▶ _Problem details_
Starting at the line that contains "2358 pixels high." and stopping at the line that contains "co, si = math.cos(R(27)), math.sin(R(27))", repeat every line exactly, the two end lines included, and nothing else.

Entries from a dataset:

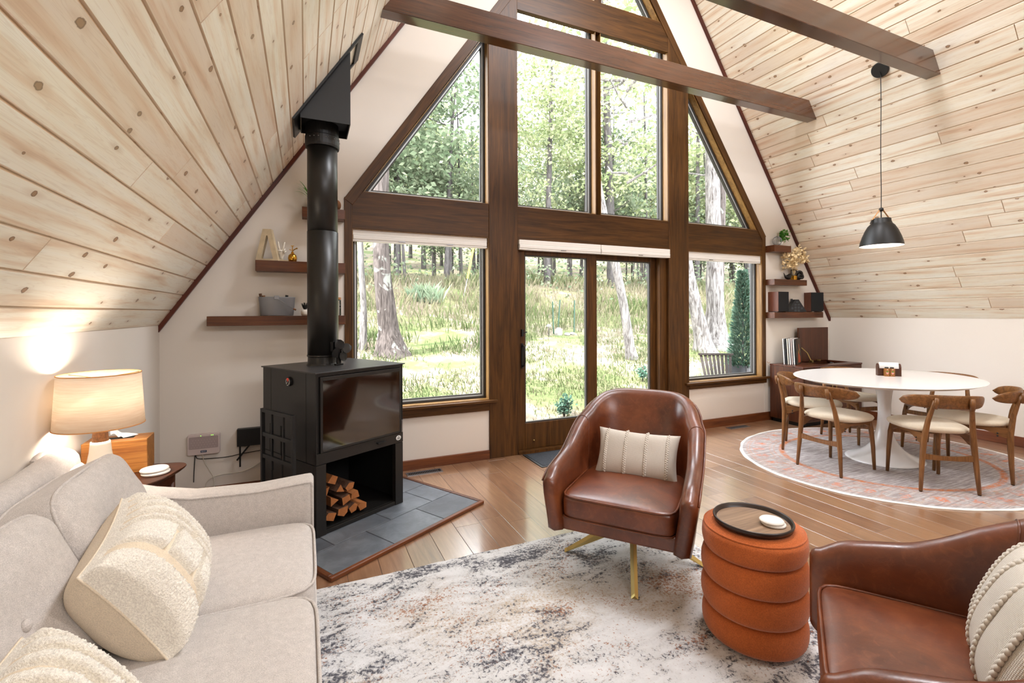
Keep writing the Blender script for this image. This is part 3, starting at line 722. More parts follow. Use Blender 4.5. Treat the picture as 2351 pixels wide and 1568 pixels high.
def pillow_mesh(w, h, t, n=36, edge=.0, disp=None, seed=0):
    """local: x right (half w), z up (half h), y thickness"""
    mb = MB(); rng = random.Random(seed)
    def pt(u, v, sg):
        x, z = -1 + 2 * u, -1 + 2 * v
        f = (max(0, 1 - abs(x) ** 2.6) * max(0, 1 - abs(z) ** 2.6)) ** .45
        px = w * x * (1 - .07 * (1 - z * z) * abs(x) ** 3); pz = h * z * (1 - .09 * (1 - x * x) * abs(z) ** 3)
        y = t * f + (disp(u, v, f) if disp and sg < 0 else 0)
        nz = mnoise.noise(Vector((px * 7 + seed, pz * 7, sg * 3))) * .006 * f
        return (px, sg * (y + nz), pz)
    mb.grid(lambda u, v: pt(u, v, -1), n, n)
    mb.grid(lambda u, v: pt(u, v, 1), n, n, flip=True)
    return mb
def place(o, c, ax, up):
    """put a local x/z framed object: x axis along ax, z along up"""
    x = Vector(ax).normalized(); z = Vector(up); z = (z - x * z.dot(x)).normalized(); y = z.cross(x)
    o.matrix_world = Matrix(((x.x, y.x, z.x, c[0]), (x.y, y.y, z.y, c[1]), (x.z, y.z, z.z, c[2]), (0, 0, 0, 1))); return o
def knit_pillow(label):
    t = thing('lumbar_pillow', label, 'pillow', group='cream knit pillows on the leather armchairs')
    ob('pillow_body', pillow_mesh(.235, .138, .062, 30, seed=3), M['knit'], t, smooth=True)
    for k in range(4):
        x = -.235 + .47 * (.13 + .245 * k); m = MB()
        for i in range(42):
            v = i / 41; z = -.132 + .264 * v; X = x / .235; Zz = z / .138
            f = (max(0, 1 - abs(X) ** 2.6) * max(0, 1 - abs(Zz) ** 2.6)) ** .45
            m.ball((x + (.0035 if i % 2 else -.0035) , -.062 * f - .001, z * (1 - .05)), .0064, 7, 5, (1, .8, 1.15))
        ob('braid', m, M['knit'], t, smooth=True)
    return t
def local(loc, rz, p):
    c, s = math.cos(rz), math.sin(rz); return Vector((loc[0] + c * p[0] - s * p[1], loc[1] + s * p[0] + c * p[1], loc[2] + p[2]))
def dirw(rz, p):
    c, s = math.cos(rz), math.sin(rz); return Vector((c * p[0] - s * p[1], s * p[0] + c * p[1], p[2]))
kp = knit_pillow('cream knit lumbar pillow with braided stripes on the armchair by the door')
place(kp, (1.762, 2.185, .578), (.655, -.755, -.02), dirw(CA1, (-.45, 0, 1)))
kp2 = dup(kp, (0, 0, 0), 0, 'cream knit pillow at the right edge on the cropped leather armchair')
place(kp2, local(CH2, CA2, (-.03, .02, .60)), dirw(CA2, (.18, 1, .05)), dirw(CA2, (-.42, 0, 1)))
kp2.scale = (1.25, 1.25, 1.25)

# ------------------------------------------------------------------ pouf and tray
PO = (1.775, 1.425)
mb = MB(); prof = [(.0, .0), (.15, .0)]
Hs = [.012, .130, .247, .364, .480]; r0 = .209
for k in range(4):
    za, zb = Hs[k], Hs[k + 1]
    for i in range(9):
        a_ = -PI / 2 + PI * i / 8
        rr = r0 - .026 + .030 * math.cos(a_) ** .7 if i not in (0, 8) else r0 - .036
        if k == 3 and i > 6: continue
        prof.append((rr - .004 * abs(k - 1.4), (za + zb) / 2 + (zb - za) / 2 * math.sin(a_) * .985))
prof += [(.197, .463), (.186, .478), (.16, .483), (0, .485)]
pf = thing('pouf', 'round rust orange velvet pouf of four stacked rolls carrying a tray', 'pouf', (PO[0], PO[1], .014))
ob('upholstery', MB().lathe(prof, 64), M['orange'], pf, smooth=True)
ob('top_piping', MB().tube([(.196 * math.cos(2 * PI * k / 64), .196 * math.sin(2 * PI * k / 64), 0.466) for k in range(65)], .004, 6, False), M['orange'], pf, smooth=True)
TR = (PO[0] - .018, PO[1] - .012, .014 + .486)
tr = thing('serving_tray', 'round dark wood tray on top of the orange pouf', 'tray', TR)
ob('tray_base', MB().lathe([(0, 0), (.136, 0), (.144, .006), (.142, .010), (0, .010)], 56), M['tray'], tr, smooth=False)
ob('tray_rim', MB().lathe([(.140, .003), (.152, .003), (.158, .022), (.155, .027), (.150, .025), (.144, .008)], 64, close=True), M['trayrim'], tr, smooth=True)
def coaster(lab, c, r, h, g):
    return tag(ob('coaster', MB().lathe([(0, 0), (r - .004, 0), (r, .003), (r, h - .004), (r - .004, h), (0, h)], 40), M['marble'], smooth=False, bevel=0), lab, 'coaster', g)
def put(o, c): o.location = c; return o
cb = (TR[0] + .048, TR[1] - .062, TR[2] + .0105)
put(coaster('lower white stone coaster of the pair on the round tray', cb, .047, .011, 'white stone coasters'), cb)
put(coaster('upper white stone coaster of the pair on the round tray', cb, .047, .011, 'white stone coasters'), (cb[0] - .006, cb[1] + .004, cb[2] + .0112))

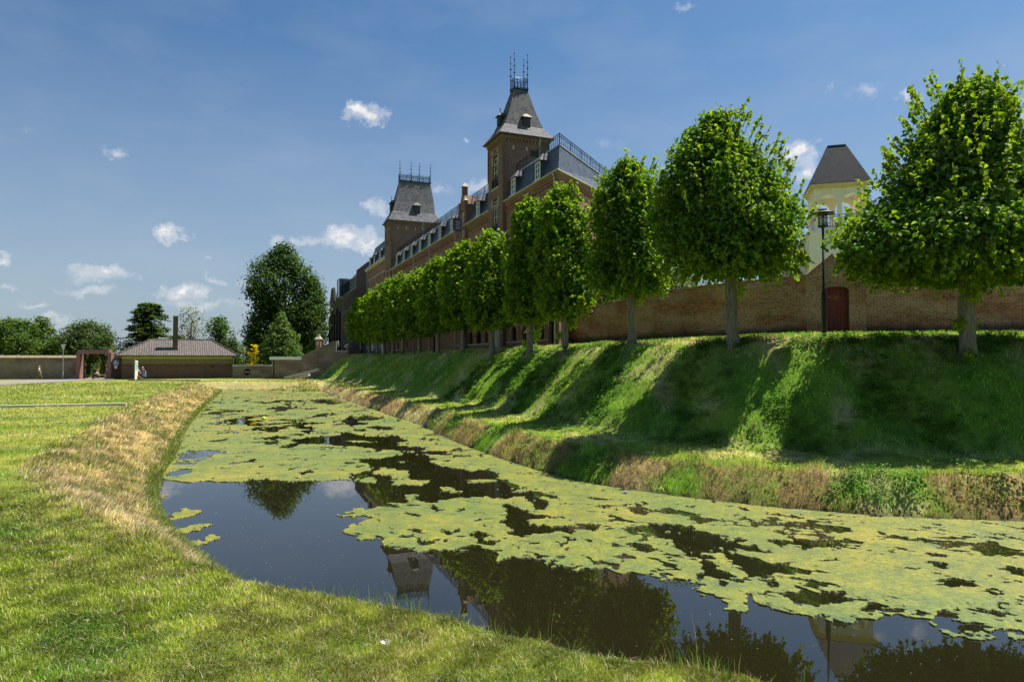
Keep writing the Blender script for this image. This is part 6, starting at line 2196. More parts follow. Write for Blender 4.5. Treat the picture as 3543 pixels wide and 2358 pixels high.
def pavilion():
    Y0 = 93.0
    x0 = xat(280.5, Y0)
    co, si = math.cos(R(27)), math.sin(R(27))

    def lx(px, ly=0.0):
        r = (px - CX) / FPX
        return (r * Y0 - x0 + ly * (si + co * r)) / (co - si * r)
    b = thing('brick_pavilion', (x0, Y0, GZ), R(27), 'low brown brick pavilion with a grey tiled hip roof and tall square chimney', 'building')
    w = lx(535.5)
    mb = MB(); mb.wall((0, 0, -.4), Vector((1, 0, 0)), w, 2.15 + .4, [(w * .795, 1.65 + .4, w * .795 + .45, 1.85 + .4)], .2, Vector((0, 1, 0)))
    mb.poly([(0, 0, -.4), (0, 8, -.4), (0, 8, 3.25), (0, 0, 3.25)]); mb.poly([(w, 0, -.4), (w, 8, -.4), (w, 8, 3.25), (w, 0, 3.25)]); mb.poly([(0, 8, -.4), (w, 8, -.4), (w, 8, 3.25), (0, 8, 3.25)])
    mb.build('wall', M['brick_hut'], b)
    yb = MB(); yb.box(0.01, w - .01, .012, .3, 2.15, 2.85); yb.build('brick_band', M['brick_yellow'], b)
    sf = MB(); sf.box(.0, w, -.06, .25, 2.85, 3.2); sf.build('soffit_board', M['yellow_board'], b)
    e = .85
    gt = MB(); gt.box(-e, w + e, -e, -e + .14, 3.18, 3.36); gt.box(-e, -e + .14, -e + .14, 8 + e, 3.18, 3.36); gt.box(w + e - .14, w + e, -e + .14, 8 + e, 3.18, 3.36)
    gt.build('gutter', M['green_gutter'], b)
    r = MB()
    rx0, rx1 = lx(349, 4.0), lx(485, 4.0)
    zr = 6.62 - GZ
    r.loft([(-e + .02, -e + .02, 3.33), (w + e - .02, -e + .02, 3.33), (w + e - .02, 8 + e - .02, 3.33), (-e + .02, 8 + e - .02, 3.33)], [(rx0, 3.95, zr), (rx1, 3.95, zr), (rx1, 4.05, zr), (rx0, 4.05, zr)])
    rf = r.build('roof', M['tile'], b)
    rg = MB()
    A_ = [(rx0, 4, zr), (rx1, 4, zr)]
    n = 34
    for k in range(n):
        a = Vector(A_[0]).lerp(Vector(A_[1]), k / n); c = Vector(A_[0]).lerp(Vector(A_[1]), (k + .93) / n)
        rg.tube([a + UP * .03, c + UP * .05], .13, 6)
    for (p, q) in (((rx0, 4, zr), (-e, -e, 3.36)), ((rx1, 4, zr), (w + e, -e, 3.36))):
        for k in range(20):
            a = Vector(p).lerp(Vector(q), k / 20); c = Vector(p).lerp(Vector(q), (k + .93) / 20)
            rg.tube([a + UP * .03, c + UP * .06], .12, 6)
    rg.build('ridge_tiles', M['tile'], rf)
    ch = MB()
    cx0, cx1 = lx(397.3, .7), lx(409, .7)
    ch.box(cx0, cx1, .7, 1.55, 3.7, 3.6 + (828 - 727) * 96 / FPX - GZ)
    c = ch.build('chimney', plain('dark_rendered_chimney', (.10, .075, .065), .9, var=.25, scale=2), rf)
    cc = MB(); ct = 3.6 + (828 - 727) * 96 / FPX - GZ; cc.box(cx0 - .04, cx1 + .04, .66, 1.59, ct, ct + .1); cc.box(cx0 - .12, cx1 + .05, .55, .7, 3.92, 4.02); cc.build('chimney_cap', M['zinc'], c)
    dp = MB(); dp.tube([(w + .5, -.3, 3.2), (w + .12, -.1, 2.9), (w + .12, -.1, 1.7)], .05, 6); dp.build('downpipe', M['white'], b)


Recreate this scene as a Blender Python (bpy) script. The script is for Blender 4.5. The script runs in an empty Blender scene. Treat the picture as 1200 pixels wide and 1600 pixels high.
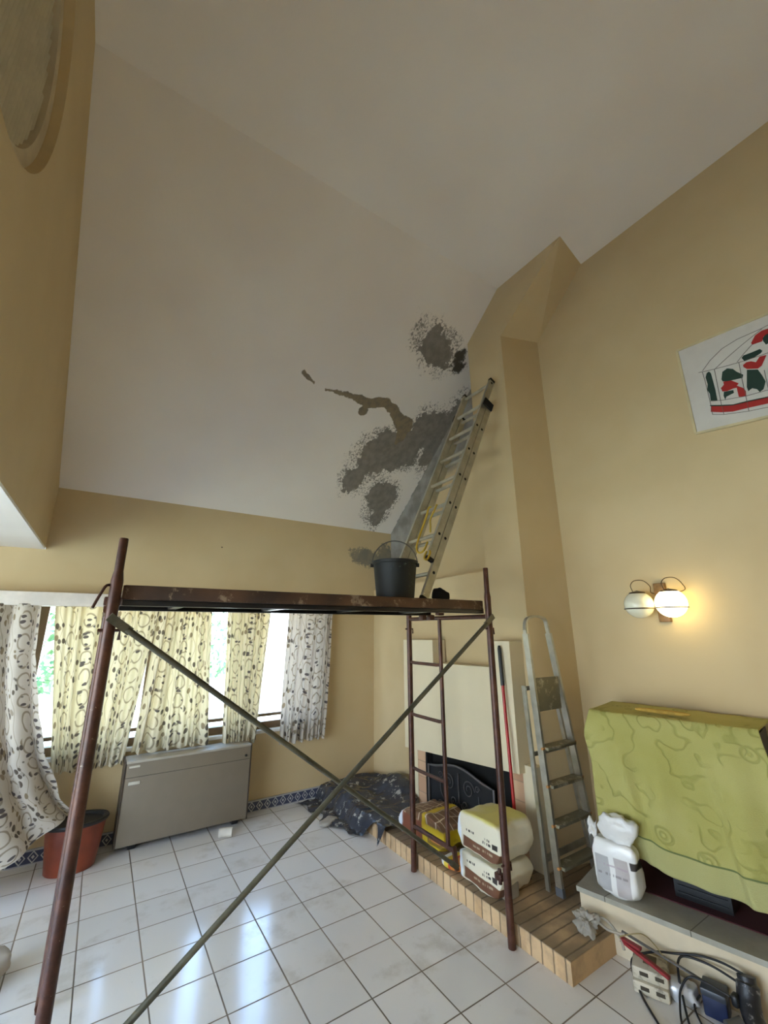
import bpy, bmesh, math, random
from mathutils import Vector, Matrix, noise
from mathutils.geometry import tessellate_polygon
C = bpy.context.scene.collection
random.seed(7)
K = 0.87            # plan units -> metres, applied once at the very end
H = 1.84            # eye height in plan units

# ------------------------------------------------------------------ camera, world, light, exposure
sc = bpy.context.scene
cam_d = bpy.data.cameras.new('camera'); cam = bpy.data.objects.new('camera', cam_d); C.objects.link(cam)
cam_d.sensor_fit = 'HORIZONTAL'; cam_d.sensor_width = 36.0; cam_d.lens = 19.5
cam_d.clip_start = 0.02; cam_d.clip_end = 200
RW = [[0.838247, 0.144023, 0.525927], [-0.545272, 0.229438, 0.806249], [-0.004549, -0.962609, 0.270858]]
m = Matrix(((RW[0][0], -RW[0][1], -RW[0][2]), (RW[1][0], -RW[1][1], -RW[1][2]), (RW[2][0], -RW[2][1], -RW[2][2])))
cam.matrix_world = Matrix.Translation((0, 0, H)) @ m.to_4x4()
sc.camera = cam
WORLD_STRENGTH = 7.0
EXPOSURE = 0.62
w = bpy.data.worlds.new('sky'); sc.world = w; w.use_nodes = True
wn = w.node_tree; bg = wn.nodes['Background']
tc = wn.nodes.new('ShaderNodeTexCoord'); sx = wn.nodes.new('ShaderNodeSeparateXYZ'); cr = wn.nodes.new('ShaderNodeValToRGB')
wn.links.new(tc.outputs['Generated'], sx.inputs[0]); wn.links.new(sx.outputs['Z'], cr.inputs[0])
cr.color_ramp.elements[0].position = 0.0; cr.color_ramp.elements[0].color = (0.84, 0.93, 1.0, 1)
cr.color_ramp.elements[1].position = 0.5; cr.color_ramp.elements[1].color = (0.36, 0.60, 1.0, 1)
wn.links.new(cr.outputs[0], bg.inputs[0]); bg.inputs[1].default_value = WORLD_STRENGTH
sun_d = bpy.data.lights.new('sun', 'SUN'); sun_d.energy = 26.0; sun_d.angle = math.radians(1.0); sun_d.color = (1, .97, .92)
sun = bpy.data.objects.new('sun', sun_d); C.objects.link(sun)
sun.rotation_euler = Vector((-0.35, 0.8, -1.5)).to_track_quat('-Z', 'Y').to_euler()
sc.view_settings.view_transform = 'Standard'; sc.view_settings.look = 'None'
sc.view_settings.exposure = EXPOSURE; sc.view_settings.gamma = 1; sc.view_settings.use_curve_mapping = False
sc.cycles.max_bounces = 10; sc.cycles.diffuse_bounces = 7; sc.cycles.glossy_bounces = 4; sc.cycles.transmission_bounces = 6
sc.cycles.transparent_max_bounces = 10; sc.cycles.use_denoising = True; sc.cycles.sample_clamp_indirect = 8.0

# ------------------------------------------------------------------ node helpers
def lin(r, g, b):
    f = lambda c: (c/255/12.92 if c/255 <= .04045 else ((c/255+.055)/1.055)**2.4)
    return (f(r), f(g), f(b), 1.0)
class N:
    """small wrapper round one material's node tree"""
    def __init__(s, name, rough=.6, metal=0.0):
        s.m = bpy.data.materials.new(name); s.m.use_nodes = True; s.t = s.m.node_tree
        s.b = s.t.nodes['Principled BSDF']; s.b.inputs['Roughness'].default_value = rough; s.b.inputs['Metallic'].default_value = metal
        s._c = None
    def n(s, k, **kw):
        x = s.t.nodes.new('ShaderNode'+k)
        for a, v in kw.items(): setattr(x, a, v)
        return x
    def put(s, sock, v):
        if isinstance(v, bpy.types.NodeSocket): s.t.links.new(v, sock)
        else: sock.default_value = v
    def co(s):
        if s._c is None:
            t = s.n('TexCoord'); mp = s.n('Mapping'); mp.inputs['Scale'].default_value = (1/K,)*3
            s.t.links.new(t.outputs['Object'], mp.inputs[0]); s._c = mp.outputs[0]
        return s._c
    def uv(s): return s.n('TexCoord').outputs['UV']
    def sep(s, v=None):
        x = s.n('SeparateXYZ'); s.put(x.inputs[0], v or s.co()); return x.outputs
    def comb(s, a, b, c):
        x = s.n('CombineXYZ'); [s.put(x.inputs[i], v) for i, v in enumerate((a, b, c))]; return x.outputs[0]
    def ma(s, op, a, b=0.0, c=0.0):
        x = s.n('Math', operation=op); s.put(x.inputs[0], a); s.put(x.inputs[1], b); s.put(x.inputs[2], c); return x.outputs[0]
    def noi(s, scale, vec=None, det=3, rough=.5):
        x = s.n('TexNoise'); s.put(x.inputs['Vector'], vec or s.co()); x.inputs['Scale'].default_value = scale
        x.inputs['Detail'].default_value = det; x.inputs['Roughness'].default_value = rough; return x.outputs['Fac']
    def vor(s, scale, vec=None, feat='F1'):
        x = s.n('TexVoronoi', feature=feat); s.put(x.inputs['Vector'], vec or s.co()); x.inputs['Scale'].default_value = scale; return x.outputs
    def ramp(s, f, *st):
        x = s.n('ValToRGB'); s.put(x.inputs[0], f); e = x.color_ramp.elements
        while len(e) < len(st): e.new(.5)
        for i, (p, c) in enumerate(st):
            e[i].position = p; e[i].color = c if not isinstance(c, (int, float)) else (c, c, c, 1)
        return x.outputs[0]
    def mix(s, f, a, b):
        x = s.n('Mix', data_type='RGBA'); s.put(x.inputs[0], f); s.put(x.inputs[6], a); s.put(x.inputs[7], b); return x.outputs[2]
    def step(s, v, e, wd=.01):
        x = s.n('MapRange', interpolation_type='SMOOTHSTEP'); s.put(x.inputs[0], v); x.inputs[1].default_value = e-wd; x.inputs[2].default_value = e+wd; return x.outputs[0]
    def band(s, v, lo, hi, wd=.004): return s.ma('MULTIPLY', s.step(v, lo, wd), s.ma('SUBTRACT', 1.0, s.step(v, hi, wd)))
    def col(s, v): s.put(s.b.inputs['Base Color'], v); return s
    def bump(s, h, st=.3, d=.01):
        x = s.n('Bump'); x.inputs['Strength'].default_value = st; x.inputs['Distance'].default_value = d; s.put(x.inputs['Height'], h)
        s.t.links.new(x.outputs[0], s.b.inputs['Normal']); return s
def flat(name, c, rough=.6, metal=0.0, var=.12, vs=9.0, bump=0.0):
    q = N(name, rough, metal); d = tuple(x*(1-var) for x in c[:3])+(1,)
    f = q.noi(vs, det=4)
    q.col(q.mix(q.step(f, .5, .16), d, c))
    if bump: q.bump(q.noi(vs*6, det=3), bump, .004)
    return q.m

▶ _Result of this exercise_
Keep writing the Blender script for this image. This is part 6, starting at line 2196. More parts follow. Write for Blender 4.5. Treat the picture as 3543 pixels wide and 2358 pixels high.
def pavilion():
    Y0 = 93.0
    x0 = xat(280.5, Y0)
    co, si = math.cos(R(27)), math.sin(R(27))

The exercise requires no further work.